Chimney Fires & High Heat Events

Chimney fires, although preventable, are not an uncommon occurrence. Our goal is to educate our customers as to how to prevent a chimney fire and what your next steps are if one occurs at your home. 

What Causes Chimney Fires?

When you have a wood burning fireplace, the byproduct of combustion that we are most concerned with is creosote. Creosote is formed as the smoke travels through the system, cooling as it goes, and creates condensation deposits that include unburned wood particles. It will appear as a black or brown tar like residue on the walls of the chimney flue system, crusty/flakey, and will become shiny as it hardens. With each fire you have in your fireplace, the deposits will continue to build causing a glaze of creosote. 

While creosote is one of the many reasons a chimney fire can occur, you also want to look out for other flammable materials that may be blocking your flue system. Uncapped chimneys welcome birds, raccoons, squirrels, and other critters as a warm place to build their nests. Nesting materials, animal waste, fur, feathers, and other debris can cause a blockage in the flue system and ignite, causing a chimney fire/high heat event. 

Why Is This A Concern? 

Creosote is not only highly corrosive to your flue system - due to the unburned wood particles that are deposited, it creates a highly combustible environment. When the flue system heats, it may ignite the creosote causing what we refer to as a chimney fire. While you may think it is your chimney’s job to keep the fire maintained within its structure, the truth of the matter is, it is not. Chimneys are constructed to lead smoke and gasses from your fireplace, not to withstand an actual fire in its structure. 

What Happens To My Chimney In A Chimney Fire? 

When you have a clay lined, masonry chimney, the temperatures that they experience can reach over 2000 degrees. This can cause thermal shock which cracks the clay tiles (if present), can melt mortar joints, can cause flues to collapse, and mortar to shift. The major concern, when this occurs, is to the surrounding combustible material where the chimney fire spreads to the surrounding areas in the home, creating further damage and risk. 

Prefabricated or factory built chimneys are often required to be UL Listed to withstand heat of up to 2100 degrees Fahrenheit. Unfortunately, they can still be damaged by chimney fires or high heat events. Once these flue systems are damaged, they require replacement prior to any further use.

 When it comes to wood stoves, they are designed to maintain excessive temperatures, however, the connections and pipe do not hold the same ability. A chimney fire can cause the wood stove pipe to buckle, warp, and completely separate from the wood stove allowing smoke and/or fire to escape into the home and onto surrounding combustible materials. 

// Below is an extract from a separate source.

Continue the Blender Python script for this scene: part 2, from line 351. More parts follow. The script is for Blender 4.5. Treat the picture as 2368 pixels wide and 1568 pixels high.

What Can I Do To Prevent A Chimney Fire? 

The CSIA recommends, at minimum, having an annual inspection of your fireplace/firebox, flue system, and exterior. Cleaning can differ depending on how often you use your fireplace and the type of wood you are burning. The rule of thumb is approximately a face cord and a half of wood, but more often if the wood you are burning is not hard, dry, aged, or left in the elements. On average, this equates to approximately 50 or so fires. 

Creosote logs, while they provide a bit of assistance with cleaning, do not replace chimney cleaning as a whole. You will still need chimney cleaning to remove the deposits from the chimney flue.